Kanada Türk toplumunun “Kuzeydeki Son Osmanlı” olarak adlandırdığı, Osmanlı İmparatorluğu’nun Cezayir’deki subaylarından Mehmet Salih’in oğlu 95 yaşındaki Dr. Fuad Şahin, Niagara Nehri’nin hemen kıyısında bulunan Niagara-On-The-Lake kasabasındaki evinde gazetecilerin sorularını yanıtladı.
 
Trablusgarp’ta 1922’de dünyaya gelen, 1958’de göçtüğü Kanada’da birçok cami, dernek ve vakfın kuruluşuna öncülük ederek Türk ve Müslüman toplumun sevgisini kazanan Şahin, “Bana Osmanlı diye hitap edilmesinden rahatsız değilim. ‘Sen nerelisin?’ diye sorduklarında da ‘Ben Osmanlıyım’ diyorum. Ben doğduğumda, askerlerimiz İzmir’i kurtarmaya geliyorlardı. Daima ve hakikaten Osmanlıyım ben. Aslım da anam da babam da Osmanlı.” diye konuştu.
 
“MÜSLÜMANLIK DİYE HALEN TÜRKİYE’YE BAKIYORLAR”
 
İslam aleminin gözünün bugün de Türkiye’de olduğunu ifade eden Şahin, “Bütün İslam alemi, Müslümanlık diye hala Türkiye’ye bakıyor. Hilafet zamanından kalan bir anane bu. Hac zamanı bakın, en fazla hürmet gören millet Türkler’dir. Müslümanlar’a en fazla hizmet eden millet Türkler’dir. Bu millet başka bir millettir. Allah bu millete hususi bir özellik vermiştir.” ifadelerini kullandı.
 
“LESTER PEARSON’DAN ÇOK ETKİLENDİM”
 
Tıp ilmine çocukluğundan bu yana aşık olduğuna işaret eden Şahin, sözlerine şöyle devam etti:
 
“İhtisasım sırasındaki yetersizlikleri görünce yurt dışında eğitim almak istedim. O sene Mısır’da ihtilal olmuş ve sonrasında İsrail-İngiltere ve Fransa Mısır’a saldırmıştı. Kanada’nın eski başbakanlarından o zamanki BM Temsilcisi Lester Pearson, bu savaşa karşı çıkarak ABD Başkanı Eisenhower ile BM’den karar çıkmasına öncülük etmişti. Pearson’ın bu insani tavrı beni etkilemişti. Kanada’ya müracaat ettim, kabul edildi. 1958 yılında Kingston’da bir kilise hastanesinde göreve başladım.”
 
Çalışmalarının beğenilmesi üzerine hastane yönetiminin kendisini iki sene sonra Liverpool’daki bir hastaneye eğitim için yolladığını söyleyen Şahin, “Oradan tekrar Kanada’ya döndüm.
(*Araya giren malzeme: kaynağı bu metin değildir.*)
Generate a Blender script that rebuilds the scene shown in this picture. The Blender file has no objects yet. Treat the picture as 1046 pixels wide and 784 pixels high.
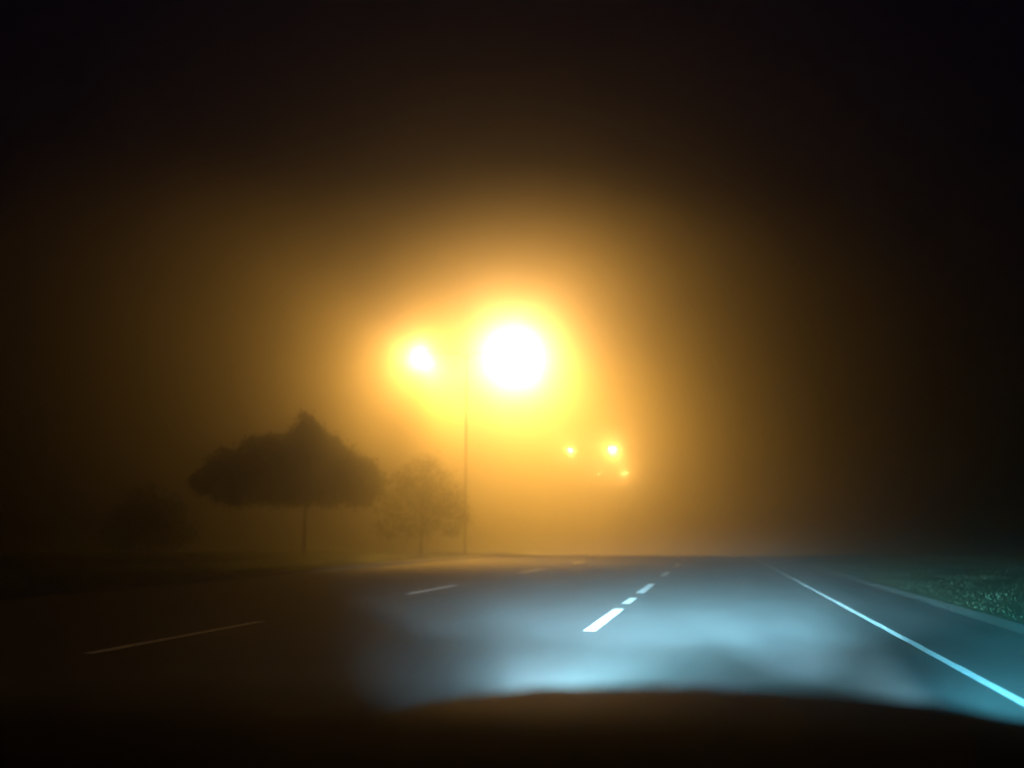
import bpy, bmesh, math, random
from mathutils import Vector, Matrix, Quaternion

R = math.radians
scene = bpy.context.scene
col = scene.collection
rnd = random.Random(7)

# ------------------------------------------------------------------ helpers
def mat(name, color, rough=0.7, metallic=0.0, spec=0.5, coat=0.0):
    m = bpy.data.materials.new(name)
    m.use_nodes = True
    b = m.node_tree.nodes['Principled BSDF']
    b.inputs['Base Color'].default_value = (*color, 1)
    b.inputs['Roughness'].default_value = rough
    b.inputs['Metallic'].default_value = metallic
    b.inputs['Specular IOR Level'].default_value = spec
    b.inputs['Coat Weight'].default_value = coat
    return m

def noisy(m, c1, c2, scale=6.0, detail=6.0, bump=0.0, bump_scale=None, rough=None, stretch=(1, 1, 1)):
    """vary the base colour of a material by an object-space noise, with an optional bump"""
    nt = m.node_tree
    b = nt.nodes['Principled BSDF']
    tc = nt.nodes.new('ShaderNodeTexCoord')
    mp = nt.nodes.new('ShaderNodeMapping')
    mp.inputs['Scale'].default_value = stretch
    nt.links.new(tc.outputs['Object'], mp.inputs['Vector'])
    n = nt.nodes.new('ShaderNodeTexNoise')
    n.inputs['Scale'].default_value = scale
    n.inputs['Detail'].default_value = detail
    n.inputs['Roughness'].default_value = 0.65
    nt.links.new(mp.outputs['Vector'], n.inputs['Vector'])
    r = nt.nodes.new('ShaderNodeValToRGB')
    r.color_ramp.elements[0].position = 0.32
    r.color_ramp.elements[1].position = 0.70
    r.color_ramp.elements[0].color = (*c1, 1)
    r.color_ramp.elements[1].color = (*c2, 1)
    nt.links.new(n.outputs['Fac'], r.inputs['Fac'])
    nt.links.new(r.outputs['Color'], b.inputs['Base Color'])
    if rough:
        mr = nt.nodes.new('ShaderNodeMapRange')
        mr.inputs['To Min'].default_value = rough[0]
        mr.inputs['To Max'].default_value = rough[1]
        nt.links.new(n.outputs['Fac'], mr.inputs['Value'])
        nt.links.new(mr.outputs['Result'], b.inputs['Roughness'])
    if bump:
        n2 = nt.nodes.new('ShaderNodeTexNoise')
        n2.inputs['Scale'].default_value = bump_scale or scale * 8
        n2.inputs['Detail'].default_value = 4
        nt.links.new(tc.outputs['Object'], n2.inputs['Vector'])
        bp = nt.nodes.new('ShaderNodeBump')
        bp.inputs['Strength'].default_value = bump
        bp.inputs['Distance'].default_value = 0.02
        nt.links.new(n2.outputs['Fac'], bp.inputs['Height'])
        nt.links.new(bp.outputs['Normal'], b.inputs['Normal'])
    return m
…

Aslında iki sene daha eğitim alıp cerrah olduktan sonra Türkiye’ye dönmek niyetindeydim. Kanada’ya geldikten sonra birkaç şehirde daha görev yaptım ve sonra Niagara Falls’a yerleştik.” dedi.
 
HER ŞEHRE CAMİ
 
Kanada’daki Müslüman toplulukları bir araya getirip bulundukları şehirlerde birer cami açmalarını sağladıklarını kaydeden Şahin, sözlerini şöyle sürdürdü:
 
“Hükümetlerle de temaslar kurarak münasebetlerimizi geliştirdik. Bu senelerce devam etti. Daha sonra kısa adı IDRF olan International Development Relief Foundation (Uluslararası Kalkınma ve Yardım Vakfı) ismi ile bir vakıf kurduk. Bugün de dünya Müslümanlarına milyonlarca dolar yardım ve aktif olarak hizmete devam eden bir vakıf. Hıristiyanlar’la da güzel alakalar kurduk. Onlarla da ayda bir toplanıp ‘Müslümanlık nedir, Hıristiyanlık nedir, insanlık nedir?’ konuşuyorduk.